You have not provided a quote, so I am not sure what part of this thread you are referring too. It does not seem like you read the entire thread. On my part however, my misunderstanding and misuse of the term point was the source of my confusion, as was explained by your colleagues. If I understood what I was getting wrong I would not be here seeking help. Would you criticize a toddler for misstepping?



This is very good advice, that perhaps you should consider yourself.
I noted that you can put 5 fingers on a basketball showing that a sphere has at least 5 points.

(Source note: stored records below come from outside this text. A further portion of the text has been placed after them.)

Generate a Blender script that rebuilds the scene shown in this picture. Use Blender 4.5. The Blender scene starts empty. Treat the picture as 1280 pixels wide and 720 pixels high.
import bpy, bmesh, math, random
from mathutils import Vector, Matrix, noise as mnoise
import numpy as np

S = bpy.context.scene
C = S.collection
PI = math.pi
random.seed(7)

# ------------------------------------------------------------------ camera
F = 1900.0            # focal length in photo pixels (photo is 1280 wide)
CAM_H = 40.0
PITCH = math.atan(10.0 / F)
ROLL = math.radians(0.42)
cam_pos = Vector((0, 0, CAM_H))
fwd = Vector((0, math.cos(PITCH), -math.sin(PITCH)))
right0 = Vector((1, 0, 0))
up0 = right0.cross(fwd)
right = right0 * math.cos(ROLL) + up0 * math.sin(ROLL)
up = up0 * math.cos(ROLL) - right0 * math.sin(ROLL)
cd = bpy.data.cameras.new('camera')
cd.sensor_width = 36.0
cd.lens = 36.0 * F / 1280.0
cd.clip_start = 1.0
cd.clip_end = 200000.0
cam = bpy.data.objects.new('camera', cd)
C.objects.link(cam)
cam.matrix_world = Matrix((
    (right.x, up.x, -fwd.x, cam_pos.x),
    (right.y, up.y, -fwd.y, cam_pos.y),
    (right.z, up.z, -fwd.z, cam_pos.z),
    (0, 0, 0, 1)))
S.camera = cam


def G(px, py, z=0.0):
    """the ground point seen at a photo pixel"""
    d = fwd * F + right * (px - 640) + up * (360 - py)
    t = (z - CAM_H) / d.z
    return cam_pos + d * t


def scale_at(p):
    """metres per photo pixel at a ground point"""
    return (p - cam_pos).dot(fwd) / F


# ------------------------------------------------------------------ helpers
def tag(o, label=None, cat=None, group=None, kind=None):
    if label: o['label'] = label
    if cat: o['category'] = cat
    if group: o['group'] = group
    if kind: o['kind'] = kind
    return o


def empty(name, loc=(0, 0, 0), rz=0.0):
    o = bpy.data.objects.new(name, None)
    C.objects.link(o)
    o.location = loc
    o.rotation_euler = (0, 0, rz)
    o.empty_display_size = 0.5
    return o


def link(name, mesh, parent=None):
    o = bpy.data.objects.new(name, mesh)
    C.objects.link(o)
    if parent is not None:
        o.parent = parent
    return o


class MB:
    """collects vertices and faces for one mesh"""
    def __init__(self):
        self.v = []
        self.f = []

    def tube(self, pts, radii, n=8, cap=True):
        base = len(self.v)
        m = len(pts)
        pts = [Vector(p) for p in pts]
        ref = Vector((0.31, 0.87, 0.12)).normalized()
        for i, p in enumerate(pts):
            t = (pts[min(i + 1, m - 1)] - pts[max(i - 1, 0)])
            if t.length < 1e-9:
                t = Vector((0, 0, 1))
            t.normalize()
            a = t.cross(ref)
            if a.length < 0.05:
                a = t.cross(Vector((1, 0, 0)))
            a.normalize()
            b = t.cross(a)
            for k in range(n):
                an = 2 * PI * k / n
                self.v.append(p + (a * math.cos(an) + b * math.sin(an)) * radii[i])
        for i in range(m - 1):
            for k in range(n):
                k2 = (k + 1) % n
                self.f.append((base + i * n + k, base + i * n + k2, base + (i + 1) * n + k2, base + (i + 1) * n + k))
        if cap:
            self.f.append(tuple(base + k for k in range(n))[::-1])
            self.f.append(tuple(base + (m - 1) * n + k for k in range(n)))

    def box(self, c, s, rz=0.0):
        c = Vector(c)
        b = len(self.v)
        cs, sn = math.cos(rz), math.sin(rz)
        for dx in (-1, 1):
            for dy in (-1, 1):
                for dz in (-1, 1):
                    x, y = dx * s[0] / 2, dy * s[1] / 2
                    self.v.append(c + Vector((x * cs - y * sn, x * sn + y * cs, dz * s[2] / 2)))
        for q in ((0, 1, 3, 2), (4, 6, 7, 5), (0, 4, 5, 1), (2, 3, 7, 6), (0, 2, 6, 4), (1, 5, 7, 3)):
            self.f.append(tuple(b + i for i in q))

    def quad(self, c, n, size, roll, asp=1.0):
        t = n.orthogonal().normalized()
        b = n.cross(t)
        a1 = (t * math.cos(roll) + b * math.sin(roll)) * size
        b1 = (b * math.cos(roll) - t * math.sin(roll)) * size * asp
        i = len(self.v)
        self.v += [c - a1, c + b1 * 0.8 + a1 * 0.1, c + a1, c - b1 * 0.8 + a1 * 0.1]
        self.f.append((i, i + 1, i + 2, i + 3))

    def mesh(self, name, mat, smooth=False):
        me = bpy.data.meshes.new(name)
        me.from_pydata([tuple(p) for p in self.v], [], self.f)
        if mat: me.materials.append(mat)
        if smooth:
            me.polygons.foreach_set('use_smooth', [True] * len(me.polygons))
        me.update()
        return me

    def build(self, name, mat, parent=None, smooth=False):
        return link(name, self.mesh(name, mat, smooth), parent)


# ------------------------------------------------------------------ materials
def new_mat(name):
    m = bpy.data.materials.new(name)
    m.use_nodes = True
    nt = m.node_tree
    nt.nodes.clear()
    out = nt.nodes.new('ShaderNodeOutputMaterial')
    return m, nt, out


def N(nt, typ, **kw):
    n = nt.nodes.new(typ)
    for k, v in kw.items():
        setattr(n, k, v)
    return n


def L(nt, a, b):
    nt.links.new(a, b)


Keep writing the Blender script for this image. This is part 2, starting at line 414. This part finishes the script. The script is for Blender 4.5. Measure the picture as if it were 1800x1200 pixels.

Three values show the location of the center of the sphere and the fourth the radius. You really should know, and I suspect do know, that a radius is not a point.
 
I noted that you can put 5 fingers on a basketball showing that a sphere has at least 5 points.

Thank you for clarifying.

You really should know, and I suspect do know, that a radius is not a point.

I do know this now after coming here, and at some point I am sure I did, but really confused myself when reading the Wikipedia pages. I have since started uses sources that don't assume a person knows all the terms.
 
In "spherical coordinates" the numbers would be "ρ\displaystyle \rho", the distance from an arbitrarily chosen origin, "θ\displaystyle \theta", the angle the projection of the line from that point to the origin to an arbitrarily chosen plane through the origin makes with an arbitrarily chosen line in that origin, and "ϕ\displaystyle \phi", the angle the line from the origin to the point makes with the perpendicular to that plane, through the origin.

How would this be shown in a formula? Or a diagram? I do not entirely understand how to describe a sphere.
 
There's more than one way to specify a sphere.

I think your original post was probably written after reading this quote from the sphere Wikipedia page :- "a sphere is uniquely determined by four points that are not coplanar." (EDIT: These points all touch the sphere's surface.) This is true, but it's not a common way to specify a sphere in mathematics. This specification requires 12 numbers (or variables) when you write the points down as coordinates (x1, y1, z1), (x2, y2, z2), (x3, y3, z3), (x4, y4, z4). However the four point method is very interesting to think about, it's worth reading the first 2 paragraphs in that link.

But it's far easier to specify a sphere by its centre and radius which only requires 4 numbers:- centre is at (x0, y0, z0) and radious "r". The equation that allows (x,y,z) to be any point on this sphere's surface is (x-x0)^2 + (y-y0)^2 + (z-z0)^2 = r^2.